The Obama Administration’s “Operation Choke Point” was “one of the most dangerous programs” that former FDIC Chairman William Isaac said he had ever seen in his career as a bank regulator, wrote Isaac in The Hill in 2014.
A “non-profit” credit union magnate affiliated with that “dangerous” operation is now lobbying to regulate fellow lenders in states across the country, reports Palmetto State News.
Operation Choke Point, involving the Department of Justice and the Consumer Financial Protection Bureau, “sought to eliminate the ability of businesses that federal regulators deem distasteful, exploitative, or dangerous to obtain financing from major American banks,” reported the Washington Free Beacon in 2015, according to the report.
The Free Beacon reported that the operation’s critics said it was “designed to shut down legitimate businesses that the Obama administration opposes on ideological grounds by pressuring banks to stop lending to the classes of businesses it singles out as allegedly destructive or illegitimate.”
Also affiliated with that program was an “Advisory Committee on Economic Inclusion” formed in 2006 by the Federal Deposit Insurance Commission. A member of the inaugural committee was Martin Eakes, the founder of Self-Help Credit Union and its affiliated Center for Responsible Lending.
Among the legal businesses targeted by Operation Choke Point were gun stores, rare coin stores and … payday lenders.
The Free Beacon reported that, when the FDIC “floated the program, Eakes said it could be used as a means to eliminate the competition.”
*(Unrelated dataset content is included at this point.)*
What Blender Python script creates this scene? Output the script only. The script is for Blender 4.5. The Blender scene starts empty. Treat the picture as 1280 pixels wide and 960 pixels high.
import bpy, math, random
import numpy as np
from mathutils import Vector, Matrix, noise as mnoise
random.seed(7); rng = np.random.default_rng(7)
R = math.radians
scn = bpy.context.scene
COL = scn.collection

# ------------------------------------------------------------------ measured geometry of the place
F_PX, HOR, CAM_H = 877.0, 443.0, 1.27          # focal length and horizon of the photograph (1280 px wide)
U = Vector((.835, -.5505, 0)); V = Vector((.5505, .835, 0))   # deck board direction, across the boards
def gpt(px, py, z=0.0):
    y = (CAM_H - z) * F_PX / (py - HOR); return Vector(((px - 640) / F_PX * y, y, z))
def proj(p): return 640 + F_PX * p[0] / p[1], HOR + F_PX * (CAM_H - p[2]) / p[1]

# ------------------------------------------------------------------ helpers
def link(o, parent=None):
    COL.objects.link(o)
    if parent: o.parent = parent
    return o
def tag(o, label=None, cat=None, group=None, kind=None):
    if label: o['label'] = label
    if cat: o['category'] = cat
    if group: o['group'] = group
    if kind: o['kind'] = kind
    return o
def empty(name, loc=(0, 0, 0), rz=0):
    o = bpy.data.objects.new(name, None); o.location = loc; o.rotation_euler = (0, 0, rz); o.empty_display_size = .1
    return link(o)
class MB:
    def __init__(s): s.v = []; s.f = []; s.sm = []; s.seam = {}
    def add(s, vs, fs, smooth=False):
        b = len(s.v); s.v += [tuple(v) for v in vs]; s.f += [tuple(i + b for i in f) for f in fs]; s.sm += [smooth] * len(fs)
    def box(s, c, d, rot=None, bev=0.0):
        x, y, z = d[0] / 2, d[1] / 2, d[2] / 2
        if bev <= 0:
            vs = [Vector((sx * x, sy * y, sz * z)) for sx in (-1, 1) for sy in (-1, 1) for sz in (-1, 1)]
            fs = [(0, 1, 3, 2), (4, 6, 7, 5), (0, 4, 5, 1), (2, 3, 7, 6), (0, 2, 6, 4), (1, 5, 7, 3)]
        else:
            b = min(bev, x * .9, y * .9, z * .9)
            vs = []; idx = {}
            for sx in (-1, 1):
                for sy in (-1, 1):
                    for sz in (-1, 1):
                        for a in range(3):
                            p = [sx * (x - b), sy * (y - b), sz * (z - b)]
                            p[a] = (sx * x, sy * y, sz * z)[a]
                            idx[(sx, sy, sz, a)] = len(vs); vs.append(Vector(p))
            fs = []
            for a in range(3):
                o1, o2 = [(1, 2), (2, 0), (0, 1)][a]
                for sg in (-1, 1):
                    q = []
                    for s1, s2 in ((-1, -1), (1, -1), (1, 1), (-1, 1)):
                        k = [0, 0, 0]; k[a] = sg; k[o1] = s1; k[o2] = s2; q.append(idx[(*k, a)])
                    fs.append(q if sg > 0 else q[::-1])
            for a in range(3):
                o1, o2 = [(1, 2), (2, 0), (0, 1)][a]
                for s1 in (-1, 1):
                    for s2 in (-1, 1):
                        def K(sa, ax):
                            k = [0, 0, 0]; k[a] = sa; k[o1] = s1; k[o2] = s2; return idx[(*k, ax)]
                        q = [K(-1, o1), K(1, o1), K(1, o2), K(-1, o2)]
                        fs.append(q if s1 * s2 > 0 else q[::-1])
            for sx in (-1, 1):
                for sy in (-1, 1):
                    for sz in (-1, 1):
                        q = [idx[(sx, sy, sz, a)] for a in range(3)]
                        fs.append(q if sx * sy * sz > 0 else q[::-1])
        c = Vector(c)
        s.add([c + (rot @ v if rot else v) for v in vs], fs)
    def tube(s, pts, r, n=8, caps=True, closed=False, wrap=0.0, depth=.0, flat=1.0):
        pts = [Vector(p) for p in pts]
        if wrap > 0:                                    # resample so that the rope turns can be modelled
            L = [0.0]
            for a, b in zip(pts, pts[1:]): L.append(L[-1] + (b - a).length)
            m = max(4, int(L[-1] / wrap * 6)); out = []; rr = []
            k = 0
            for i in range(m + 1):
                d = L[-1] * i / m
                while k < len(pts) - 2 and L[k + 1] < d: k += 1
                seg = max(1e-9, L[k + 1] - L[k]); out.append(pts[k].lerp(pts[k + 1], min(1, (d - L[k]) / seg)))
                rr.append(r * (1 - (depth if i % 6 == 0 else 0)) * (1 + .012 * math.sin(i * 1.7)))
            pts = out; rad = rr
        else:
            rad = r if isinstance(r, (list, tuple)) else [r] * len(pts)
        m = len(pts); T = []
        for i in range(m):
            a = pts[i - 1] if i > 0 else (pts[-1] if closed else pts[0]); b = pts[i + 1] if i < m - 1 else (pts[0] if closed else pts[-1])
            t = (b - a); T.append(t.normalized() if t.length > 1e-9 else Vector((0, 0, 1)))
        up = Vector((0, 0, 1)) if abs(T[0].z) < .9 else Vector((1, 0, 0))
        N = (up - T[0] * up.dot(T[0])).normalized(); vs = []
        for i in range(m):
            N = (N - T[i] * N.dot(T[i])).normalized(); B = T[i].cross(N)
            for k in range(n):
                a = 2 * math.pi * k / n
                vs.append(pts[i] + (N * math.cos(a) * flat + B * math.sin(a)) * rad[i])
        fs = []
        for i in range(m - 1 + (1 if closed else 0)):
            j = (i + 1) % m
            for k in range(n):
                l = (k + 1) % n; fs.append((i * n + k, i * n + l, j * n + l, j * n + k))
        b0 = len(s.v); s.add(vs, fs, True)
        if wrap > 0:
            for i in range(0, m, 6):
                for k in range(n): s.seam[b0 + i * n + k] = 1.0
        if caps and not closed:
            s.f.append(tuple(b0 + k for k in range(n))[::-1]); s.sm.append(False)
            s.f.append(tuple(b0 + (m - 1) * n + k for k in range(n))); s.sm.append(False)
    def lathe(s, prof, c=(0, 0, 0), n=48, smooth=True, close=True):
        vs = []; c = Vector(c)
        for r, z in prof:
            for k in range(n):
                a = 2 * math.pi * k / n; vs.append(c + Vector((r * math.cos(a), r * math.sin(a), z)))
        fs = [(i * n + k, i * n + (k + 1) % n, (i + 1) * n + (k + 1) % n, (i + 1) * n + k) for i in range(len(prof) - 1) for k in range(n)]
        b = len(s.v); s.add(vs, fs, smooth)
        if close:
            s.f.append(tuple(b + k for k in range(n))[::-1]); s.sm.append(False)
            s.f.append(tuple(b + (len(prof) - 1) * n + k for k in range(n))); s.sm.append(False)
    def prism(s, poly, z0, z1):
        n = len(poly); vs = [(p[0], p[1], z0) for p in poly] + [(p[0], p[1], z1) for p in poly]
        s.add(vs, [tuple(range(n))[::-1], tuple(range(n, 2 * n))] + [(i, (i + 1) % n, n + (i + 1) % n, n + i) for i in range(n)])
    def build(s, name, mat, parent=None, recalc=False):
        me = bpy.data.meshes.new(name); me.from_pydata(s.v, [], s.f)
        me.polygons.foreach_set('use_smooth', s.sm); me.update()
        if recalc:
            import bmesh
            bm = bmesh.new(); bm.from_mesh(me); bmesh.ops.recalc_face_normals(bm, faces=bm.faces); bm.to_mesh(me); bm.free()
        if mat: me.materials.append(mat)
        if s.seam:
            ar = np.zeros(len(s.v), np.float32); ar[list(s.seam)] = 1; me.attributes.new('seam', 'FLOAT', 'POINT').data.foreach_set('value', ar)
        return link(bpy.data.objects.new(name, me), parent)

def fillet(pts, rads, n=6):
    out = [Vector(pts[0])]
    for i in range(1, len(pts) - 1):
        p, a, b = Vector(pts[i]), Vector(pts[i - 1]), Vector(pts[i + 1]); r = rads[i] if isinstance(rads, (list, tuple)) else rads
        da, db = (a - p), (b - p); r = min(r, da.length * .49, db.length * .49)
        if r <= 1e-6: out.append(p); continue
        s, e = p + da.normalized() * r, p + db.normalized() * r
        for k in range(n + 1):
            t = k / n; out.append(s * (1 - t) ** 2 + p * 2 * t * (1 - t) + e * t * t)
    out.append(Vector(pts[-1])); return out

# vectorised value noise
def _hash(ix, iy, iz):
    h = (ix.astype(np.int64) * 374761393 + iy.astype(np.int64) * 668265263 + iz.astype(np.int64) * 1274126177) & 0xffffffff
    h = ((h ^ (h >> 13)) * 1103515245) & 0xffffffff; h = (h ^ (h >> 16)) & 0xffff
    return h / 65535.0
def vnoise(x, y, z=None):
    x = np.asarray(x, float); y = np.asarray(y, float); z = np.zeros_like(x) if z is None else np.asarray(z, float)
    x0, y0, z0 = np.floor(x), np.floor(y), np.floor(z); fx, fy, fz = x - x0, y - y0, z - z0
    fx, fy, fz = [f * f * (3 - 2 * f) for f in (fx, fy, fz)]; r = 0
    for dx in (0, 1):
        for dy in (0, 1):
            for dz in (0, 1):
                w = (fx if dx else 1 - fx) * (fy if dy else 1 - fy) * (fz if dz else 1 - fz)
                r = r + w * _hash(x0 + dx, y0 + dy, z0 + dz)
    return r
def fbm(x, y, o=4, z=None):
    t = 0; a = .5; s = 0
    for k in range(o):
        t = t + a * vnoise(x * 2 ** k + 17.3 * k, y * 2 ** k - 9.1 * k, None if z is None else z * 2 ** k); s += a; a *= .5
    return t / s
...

“Eakes ‘suggested that the most valuable outcome of the pilot project might be to convince policymakers that there is an alternative to payday loans, thereby making it more palatable to prohibit payday loans,’ according to minutes of the meeting,” reported the Free Beacon.
Eakes is no longer on the FDIC’s advisory committee, but the president of the Eakes-created Center for Responsible Lending, Michael Calhoun, is currently on the committee, reported Palmetto State News.
Eakes’ groups have been active in the state in pushing for restrictions on fellow lenders.
Two years ago, Eakes’ credit unions and the Center for Responsible Lending were involved in successfully lobbying for Illinois to enact a 36% rate cap. Last year, a study conducted by professors at Mississippi State University and Mississippi College and a member of the Federal Reserve Board of Governors found that access to loans decreased after enactment of the rate cap.
Specifically, the number of loans to subprime borrowers decreased by 38%.
These days, Eakes’ organizations are pushing for new restrictions on marketing by installment lenders in South Carolina, after failing to get a 36% rate cap passed in the previous session. “Front and center” in the lobbying effort is the head of Eakes’ credit union in South Carolina — Kerri Smith — who is concurrently running for in the Republican Primary for the State House against State Rep. Ashley Trantham (R-Greenville), a member of the state’s Freedom Caucus.
The fate of the South Carolina bill is unknown, but its apparent that Eakes is bringing his “network of business and advocacy groups” to bear which, reported the Free Beacon, “has cumulatively received more than $380 million in federal grants, loans, and other taxpayer assistance since 1996” and “has spent millions lobbying the federal government on measures including additional regulations on those lenders.”